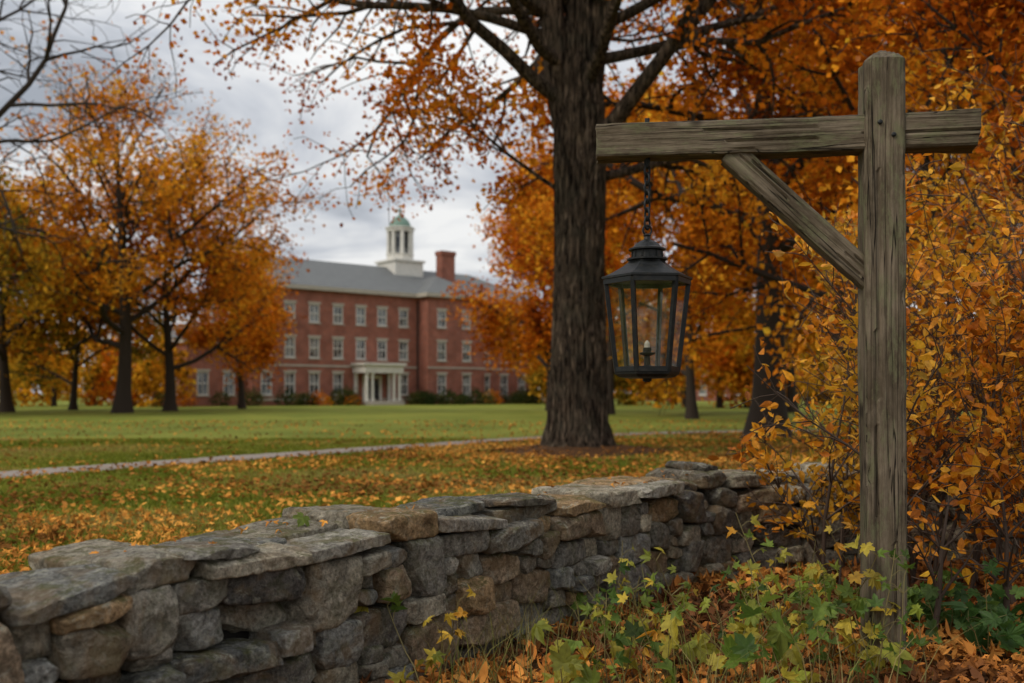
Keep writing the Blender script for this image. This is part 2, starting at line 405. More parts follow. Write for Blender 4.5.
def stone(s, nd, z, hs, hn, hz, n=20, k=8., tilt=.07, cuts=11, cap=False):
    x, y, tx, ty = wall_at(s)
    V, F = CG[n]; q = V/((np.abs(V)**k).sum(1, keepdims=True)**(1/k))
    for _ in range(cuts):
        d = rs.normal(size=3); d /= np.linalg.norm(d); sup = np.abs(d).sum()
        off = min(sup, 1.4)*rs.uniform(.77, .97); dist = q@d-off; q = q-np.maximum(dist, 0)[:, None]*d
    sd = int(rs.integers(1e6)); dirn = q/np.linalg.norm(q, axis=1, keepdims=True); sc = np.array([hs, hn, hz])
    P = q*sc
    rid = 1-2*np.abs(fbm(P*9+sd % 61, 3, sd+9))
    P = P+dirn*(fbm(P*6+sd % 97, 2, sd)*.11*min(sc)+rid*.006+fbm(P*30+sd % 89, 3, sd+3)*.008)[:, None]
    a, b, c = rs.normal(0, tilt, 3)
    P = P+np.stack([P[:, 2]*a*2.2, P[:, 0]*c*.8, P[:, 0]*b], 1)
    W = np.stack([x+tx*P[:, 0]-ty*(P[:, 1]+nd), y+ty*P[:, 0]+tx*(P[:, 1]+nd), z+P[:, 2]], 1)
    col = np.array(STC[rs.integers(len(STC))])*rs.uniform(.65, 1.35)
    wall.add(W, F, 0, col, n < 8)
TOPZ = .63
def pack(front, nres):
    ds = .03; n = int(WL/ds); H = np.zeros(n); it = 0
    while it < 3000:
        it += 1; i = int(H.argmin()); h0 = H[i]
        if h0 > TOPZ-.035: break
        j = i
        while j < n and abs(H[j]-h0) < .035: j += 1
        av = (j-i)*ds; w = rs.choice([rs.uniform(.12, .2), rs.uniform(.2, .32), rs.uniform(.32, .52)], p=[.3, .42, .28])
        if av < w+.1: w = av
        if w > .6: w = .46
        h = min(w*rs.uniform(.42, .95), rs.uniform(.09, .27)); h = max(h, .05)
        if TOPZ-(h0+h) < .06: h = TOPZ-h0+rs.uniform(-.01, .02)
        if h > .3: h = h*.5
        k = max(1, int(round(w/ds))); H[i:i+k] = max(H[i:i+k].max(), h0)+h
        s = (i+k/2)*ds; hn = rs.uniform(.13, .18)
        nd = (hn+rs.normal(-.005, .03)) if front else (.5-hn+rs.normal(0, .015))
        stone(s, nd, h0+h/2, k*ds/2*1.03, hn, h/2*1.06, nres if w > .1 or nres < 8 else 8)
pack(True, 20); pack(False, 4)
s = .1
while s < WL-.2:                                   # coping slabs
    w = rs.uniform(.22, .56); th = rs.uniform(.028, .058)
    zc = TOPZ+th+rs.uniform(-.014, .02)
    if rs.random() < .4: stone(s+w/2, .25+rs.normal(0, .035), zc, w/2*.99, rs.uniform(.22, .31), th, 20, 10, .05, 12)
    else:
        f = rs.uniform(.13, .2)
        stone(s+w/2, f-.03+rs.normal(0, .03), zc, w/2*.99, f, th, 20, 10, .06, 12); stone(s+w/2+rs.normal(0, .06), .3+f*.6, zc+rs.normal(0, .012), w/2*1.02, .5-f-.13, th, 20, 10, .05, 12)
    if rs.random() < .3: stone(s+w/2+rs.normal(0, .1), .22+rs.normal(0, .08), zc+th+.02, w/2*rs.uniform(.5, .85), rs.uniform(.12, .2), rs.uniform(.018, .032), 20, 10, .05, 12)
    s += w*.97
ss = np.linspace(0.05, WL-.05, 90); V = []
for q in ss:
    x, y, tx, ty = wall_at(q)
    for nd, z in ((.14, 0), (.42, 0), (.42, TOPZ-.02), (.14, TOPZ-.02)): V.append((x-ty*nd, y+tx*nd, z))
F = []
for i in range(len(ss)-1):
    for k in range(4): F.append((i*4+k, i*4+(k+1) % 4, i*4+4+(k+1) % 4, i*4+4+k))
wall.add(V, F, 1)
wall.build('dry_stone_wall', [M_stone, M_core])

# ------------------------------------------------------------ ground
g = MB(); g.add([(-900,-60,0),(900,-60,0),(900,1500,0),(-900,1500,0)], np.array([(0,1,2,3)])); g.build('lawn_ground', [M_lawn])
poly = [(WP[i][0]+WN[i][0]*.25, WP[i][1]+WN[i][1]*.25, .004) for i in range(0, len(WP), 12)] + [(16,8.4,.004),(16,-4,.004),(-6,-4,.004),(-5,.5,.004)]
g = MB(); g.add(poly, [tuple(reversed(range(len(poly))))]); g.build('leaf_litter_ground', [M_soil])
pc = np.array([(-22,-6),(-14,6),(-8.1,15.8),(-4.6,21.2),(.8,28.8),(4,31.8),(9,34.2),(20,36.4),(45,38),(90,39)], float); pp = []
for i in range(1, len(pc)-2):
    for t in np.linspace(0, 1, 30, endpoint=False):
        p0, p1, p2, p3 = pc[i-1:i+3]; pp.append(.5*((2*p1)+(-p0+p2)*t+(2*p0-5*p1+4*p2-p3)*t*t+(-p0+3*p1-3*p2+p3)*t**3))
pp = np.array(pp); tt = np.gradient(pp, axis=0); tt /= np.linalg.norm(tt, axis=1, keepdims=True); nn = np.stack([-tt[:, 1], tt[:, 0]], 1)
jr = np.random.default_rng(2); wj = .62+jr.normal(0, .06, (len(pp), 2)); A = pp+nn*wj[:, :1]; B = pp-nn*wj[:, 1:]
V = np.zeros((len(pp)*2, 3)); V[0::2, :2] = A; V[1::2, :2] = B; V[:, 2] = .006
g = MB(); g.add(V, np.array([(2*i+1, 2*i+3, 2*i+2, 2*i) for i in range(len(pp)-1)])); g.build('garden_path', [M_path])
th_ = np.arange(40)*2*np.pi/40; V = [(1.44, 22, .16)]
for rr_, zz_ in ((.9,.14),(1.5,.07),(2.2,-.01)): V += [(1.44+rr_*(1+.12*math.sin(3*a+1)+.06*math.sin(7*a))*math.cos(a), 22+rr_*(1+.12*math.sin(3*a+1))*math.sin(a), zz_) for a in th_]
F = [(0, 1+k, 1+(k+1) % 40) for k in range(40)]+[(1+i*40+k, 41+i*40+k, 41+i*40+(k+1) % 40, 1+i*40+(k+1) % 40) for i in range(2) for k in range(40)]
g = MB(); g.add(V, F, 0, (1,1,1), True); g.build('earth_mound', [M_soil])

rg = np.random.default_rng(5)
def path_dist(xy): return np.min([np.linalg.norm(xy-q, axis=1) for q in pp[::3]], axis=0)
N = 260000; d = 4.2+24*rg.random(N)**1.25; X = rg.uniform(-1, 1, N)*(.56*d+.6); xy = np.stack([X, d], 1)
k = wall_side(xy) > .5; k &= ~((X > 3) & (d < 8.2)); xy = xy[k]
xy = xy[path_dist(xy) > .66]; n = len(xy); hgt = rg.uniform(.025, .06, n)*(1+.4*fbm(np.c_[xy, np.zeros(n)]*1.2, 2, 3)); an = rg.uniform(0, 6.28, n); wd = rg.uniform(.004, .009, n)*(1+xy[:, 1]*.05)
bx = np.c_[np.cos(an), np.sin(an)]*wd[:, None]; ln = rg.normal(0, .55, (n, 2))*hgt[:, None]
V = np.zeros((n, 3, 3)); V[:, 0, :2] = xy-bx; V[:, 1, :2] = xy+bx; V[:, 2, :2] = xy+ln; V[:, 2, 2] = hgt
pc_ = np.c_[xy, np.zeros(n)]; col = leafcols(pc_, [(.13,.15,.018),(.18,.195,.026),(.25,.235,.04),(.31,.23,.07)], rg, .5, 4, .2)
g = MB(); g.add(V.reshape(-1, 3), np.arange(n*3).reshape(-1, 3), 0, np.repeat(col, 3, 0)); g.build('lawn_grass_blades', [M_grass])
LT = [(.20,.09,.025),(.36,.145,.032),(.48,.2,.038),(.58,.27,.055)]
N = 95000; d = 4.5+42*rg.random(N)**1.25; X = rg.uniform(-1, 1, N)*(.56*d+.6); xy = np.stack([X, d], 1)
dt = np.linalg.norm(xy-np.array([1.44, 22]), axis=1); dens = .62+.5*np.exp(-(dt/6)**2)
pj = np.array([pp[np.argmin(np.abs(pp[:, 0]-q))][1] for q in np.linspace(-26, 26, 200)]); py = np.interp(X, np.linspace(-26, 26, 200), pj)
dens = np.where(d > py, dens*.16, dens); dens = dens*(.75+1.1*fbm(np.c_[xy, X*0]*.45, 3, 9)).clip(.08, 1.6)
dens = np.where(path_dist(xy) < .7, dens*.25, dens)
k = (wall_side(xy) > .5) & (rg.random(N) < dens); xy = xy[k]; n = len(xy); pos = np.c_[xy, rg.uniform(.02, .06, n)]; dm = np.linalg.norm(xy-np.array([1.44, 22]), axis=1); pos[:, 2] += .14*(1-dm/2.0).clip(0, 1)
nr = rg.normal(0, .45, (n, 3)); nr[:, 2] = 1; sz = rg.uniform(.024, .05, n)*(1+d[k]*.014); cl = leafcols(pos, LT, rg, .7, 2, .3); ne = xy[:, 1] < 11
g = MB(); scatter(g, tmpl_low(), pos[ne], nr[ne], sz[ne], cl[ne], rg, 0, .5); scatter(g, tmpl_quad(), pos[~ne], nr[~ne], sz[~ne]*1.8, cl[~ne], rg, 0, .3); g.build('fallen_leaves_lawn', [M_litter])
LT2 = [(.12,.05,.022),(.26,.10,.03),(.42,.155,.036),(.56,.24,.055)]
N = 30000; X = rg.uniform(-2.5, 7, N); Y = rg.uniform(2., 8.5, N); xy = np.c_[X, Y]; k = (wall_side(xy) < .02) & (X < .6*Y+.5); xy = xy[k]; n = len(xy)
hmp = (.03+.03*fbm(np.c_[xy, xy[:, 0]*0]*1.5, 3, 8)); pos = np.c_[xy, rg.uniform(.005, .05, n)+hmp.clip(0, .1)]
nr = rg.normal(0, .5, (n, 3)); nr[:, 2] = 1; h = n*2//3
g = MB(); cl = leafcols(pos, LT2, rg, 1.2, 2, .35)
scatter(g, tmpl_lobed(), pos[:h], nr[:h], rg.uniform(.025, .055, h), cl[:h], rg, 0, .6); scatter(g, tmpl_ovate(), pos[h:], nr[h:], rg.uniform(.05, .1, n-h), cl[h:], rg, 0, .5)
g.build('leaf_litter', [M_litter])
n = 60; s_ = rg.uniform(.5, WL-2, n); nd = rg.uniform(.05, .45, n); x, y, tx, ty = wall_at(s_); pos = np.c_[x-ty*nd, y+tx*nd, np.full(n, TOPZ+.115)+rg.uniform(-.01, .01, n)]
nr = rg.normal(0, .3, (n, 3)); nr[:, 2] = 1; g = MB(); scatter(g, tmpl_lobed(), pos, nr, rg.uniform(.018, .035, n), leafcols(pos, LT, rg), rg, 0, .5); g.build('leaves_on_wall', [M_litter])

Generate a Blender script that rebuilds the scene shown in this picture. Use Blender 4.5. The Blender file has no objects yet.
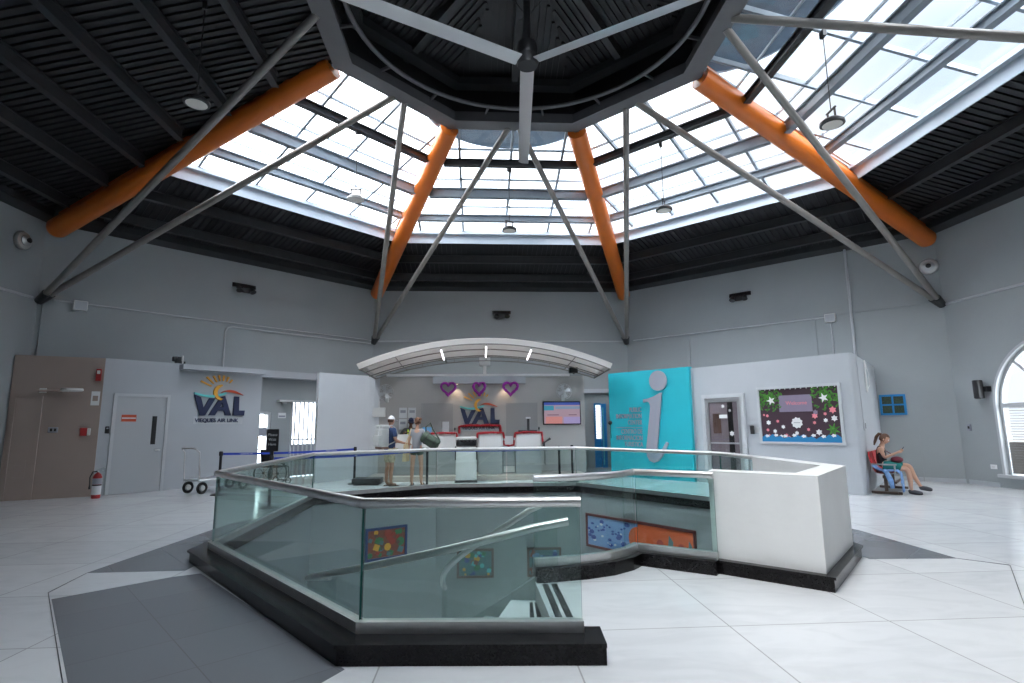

#### [STATED TASK]
Search the records above for the string "Blender". Copy every line that contains it.

#### [WRITTEN ANSWER]
Keep writing the Blender script for this image. This is part 2, starting at line 405. More parts follow. Write for Blender 4.5.
Generate a Blender script that rebuilds the scene shown in this picture. Use Blender 4.5. The Blender file has no objects yet.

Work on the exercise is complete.